The Defendants also maintain that dismissal is appropriate because all of the issues, which have been raised in the Plaintiff's Complaint, are arbitrable. In support of their argument, the Defendants rely on Fedmet Corp. v. M/V Buyalyk, 194 F.3d 674 (5th Cir. 1999). In Fedmet, the Court of Appeals determined that the District Court, there, had not abused its discretion by dismissing a suit brought under Section 3, once the District Court found that all of the issues, which were brought before it, were arbitrable. In so holding, the Court of Appeals concluded:
Although the express terms of § 3 provide that "a stay is mandatory upon a showing that the opposing party has commenced a suit upon any issue referable to arbitration under an agreement in writing for such arbitration * * * *," Alford v. Dean Witter Reynolds, Inc., 975 F.2d 1161, 1164 (5th Cir. 1992), we have interpreted this language to mean only that a district court cannot deny a stay when one is properly requested. Id. "This rule, however, was not intended to limit dismissal of a case under the proper circumstances." Id. If all of the issues raised before the district court are arbitrable, dismissal of the case is not inappropriate.Id. at 678.

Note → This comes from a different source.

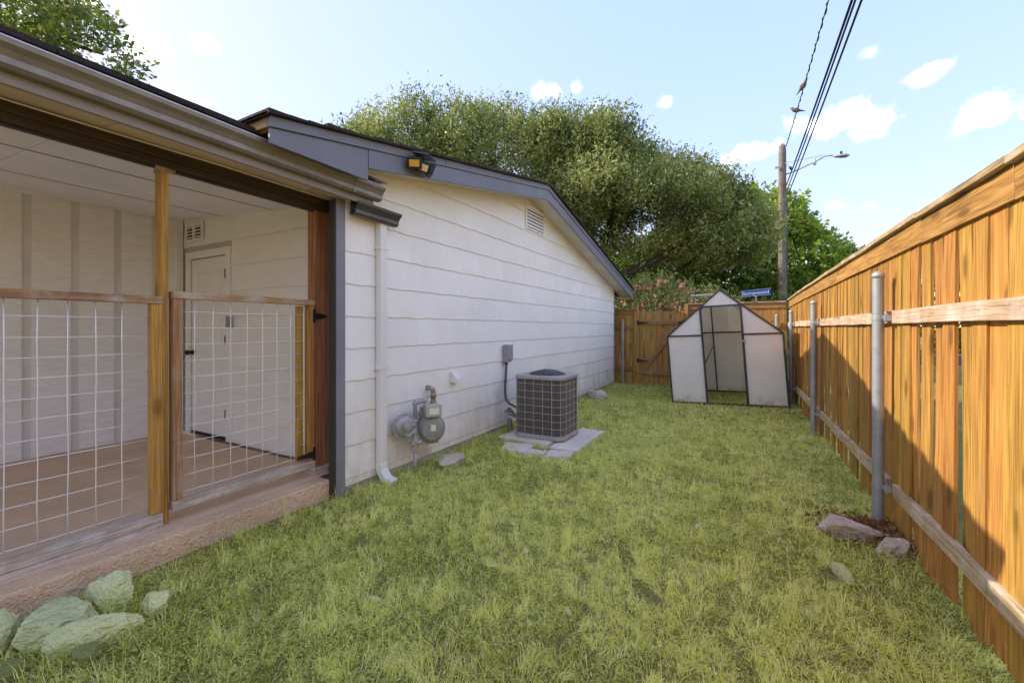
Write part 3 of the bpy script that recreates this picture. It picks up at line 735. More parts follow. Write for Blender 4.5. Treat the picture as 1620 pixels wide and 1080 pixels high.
# ------------------------------------------------------------------ wire mesh panel and gate
def mesh_frame(name, ya, yb, z0, z1, label, cat, stiles, sill=False):
    t = empty(name, (-3.19, (ya+yb)/2, z0), label, cat)
    # top rail over the stiles
    mb = MB(); mb.bar((-3.195, ya, z1-.022), (-3.195, yb, z1-.022), .06, .045, n=6, wob=.0015); build('top_rail', mb, M['frame_wood_y'], t, bevel=.003)
    mb = MB(); mb.bar((-3.195, ya, z0+.028), (-3.195, yb, z0+.024), .06, .056, n=6, wob=.0015); build('bottom_rail', mb, M['white_wood_y'], t, bevel=.003)
    if sill: mb = MB(); mb.bar((-3.195, ya, z0-.024), (-3.195, yb, z0-.024), .065, .038, n=6, wob=.001); build('sill', mb, M['white_wood_y'], t, bevel=.003)
    for s, w, mat in stiles:
        mb = MB(); mb.box(-3.225, -3.172, s, s+w, z0+.057, z1-.045); build('stile', mb, mat, t, bevel=.003)
    y = ya+.07+ (0.03 if not sill else 0); k = 0
    return t
def wires(t, ylist, zlist, ya, yb, za, zb, x=-3.205):
    for y in ylist:
        mb = MB(); pts = [(x+random.uniform(-.002,.002), y+random.uniform(-.0025,.0025), za+(zb-za)*i/6) for i in range(7)]; mb.tube(pts, .0028, 6); build('wire', mb, M['wire'], t, smooth=True)
    for z in zlist:
        mb = MB(); pts = [(x-.006+random.uniform(-.002,.002), ya+(yb-ya)*i/6, z+random.uniform(-.003,.003)) for i in range(7)]; mb.tube(pts, .0028, 6); build('wire', mb, M['wire'], t, smooth=True)
pan = mesh_frame('wire_mesh_panel', -1.22, 1.262, .212, 1.592, 'fixed wire grid panel in weathered wood frame, left of the thin post', 'screen panel',
                 [(1.205, .057, M['post_honey']), (-.02, .057, M['frame_wood']), (-1.22, .057, M['frame_wood'])], sill=True)
wires(pan, [1.19-.113*k for k in range(1, 21)], [.30+.1055*k for k in range(12)], -1.16, 1.205, .268, 1.55)
mb = MB(); mb.box(-3.30, -3.17, -1.27, -1.225, .175, 2.40); build('porch_post', mb, M['post_honey'], house, bevel=.003, label='thin honey coloured post at the near end of the porch')
gate = mesh_frame('porch_gate', 1.314, 2.318, .255, 1.632, 'wire grid gate with weathered wood frame hung on the thick reddish post', 'gate',
                  [(1.316, .052, M['frame_wood']), (2.262, .052, M['post_honey'])])
mb = MB(); mb.box(-3.26, -3.226, 2.20, 2.255, .31, 1.58); build('stile', mb, M['post_honey'], gate, bevel=.003)
wires(gate, [1.45+.1125*k for k in range(8)], [.345+.1055*k for k in range(12)], 1.368, 2.262, .30, 1.59)
for z in (1.50, .36):
    h = empty('hinge', (-3.18, 2.31, z)); h.parent = gate; h.location = Vector((-3.18, 2.31, z)) - WORLD_LOC[gate.name]
    sgn = 1 if z > 1 else -1
    mb = MB(); mb.box(-3.196, -3.166, 2.30, 2.322, z-.055, z+.055); build('hinge_pin', mb, M['black_iron'], h)
    ya, yb = (2.322, 2.44) if z > 1 else (2.15, 2.30)
    x = -3.190 if z > 1 else -3.166
    hw = (.030, .010) if z > 1 else (.010, .028)
    mb = MB(); mb.add([(x, ya, z-hw[0]), (x, yb, z-hw[1]), (x, yb, z+hw[1]), (x, ya, z+hw[0]), (x+.004, ya, z-hw[0]), (x+.004, yb, z-hw[1]), (x+.004, yb, z+hw[1]), (x+.004, ya, z+hw[0])],
        [(0,1,2,3), (7,6,5,4), (0,4,5,1), (1,5,6,2), (2,6,7,3), (3,7,4,0)]); build('hinge_strap', mb, M['black_iron'], h)
# ================================================================== things on the gable wall
# solar flood light on the rake board
fy, fz, fx = 2.93, roof_z(2.93)-.115, RX-.012
fl = empty('flood_light', (fx, fy, fz), 'black solar flood light with three amber lamp heads on the grey rake board', 'flood light')
mb = MB(); mb.box(fx+.001, fx+.03, fy-.05, fy+.05, fz-.02, fz+.05); mb.tube([(fx+.02, fy, fz), (fx+.10, fy, fz-.01)], .014, 8); build('mount', mb, M['black_plastic'], fl, bevel=.004)
mb = MB(); mb.bar((fx+.02, fy-.01, fz+.085), (fx+.16, fy+.05, fz+.052), .24, .014, up=(.25,0,1)); build('solar_panel', mb, M['solar'], fl, bevel=.004)
for cy, ax, lens, nm in ((-.105, (.55, -.75, -.35), 'led', 0), (.0, (.9, -.15, -.45), 'led_pale', 1), (.115, (.55, .75, -.35), 'led_pale', 2)):
    hd = empty('lamp_head', (fx+.09, fy+cy, fz-.03)); hd.parent = fl; hd.location = Vector((fx+.09, fy+cy, fz-.03)) - WORLD_LOC[fl.name]
    a = Vector(ax).normalized(); c = Vector((fx+.09, fy+cy, fz-.03))
    mb = MB(); mb.bar(c-a*.030, c+a*.018, .125, .095); build('lamp_body', mb, M['black_plastic'], hd, bevel=.008)
    mb = MB(); mb.bar(c+a*.0185, c+a*.021, .086, .056); build('lens', mb, M[lens], hd, bevel=.001)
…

Unfortunately for the Defendants' argument, we can discern no benefit in dismissing the Plaintiff's Complaint, as opposed to staying the proceedings in order to await the outcome of arbitration. Neither we, nor the parties, are in a position to speculate as to the arguments that will be presented to the arbitrator, nor as to what remedies the arbitrator might direct. Accordingly, the possibility remains that the arbitrator could invalidate the arbitration clause, or otherwise refuse to arbitrate the parties' dispute. In staying this action, we assure that, in the event the arbitrator refuses to address the substance of the parties' dispute, a forum will be available to address the parties' respective positions, if not to confirm, or vacate, the arbitration award.
NOW, THEREFORE, It is —
ORDERED:
That the Plaintiff's Motion for a Stay [Docket No. 16] is GRANTED, and the Clerk is directed to administratively stay this action until a party requests that the stay be lifted.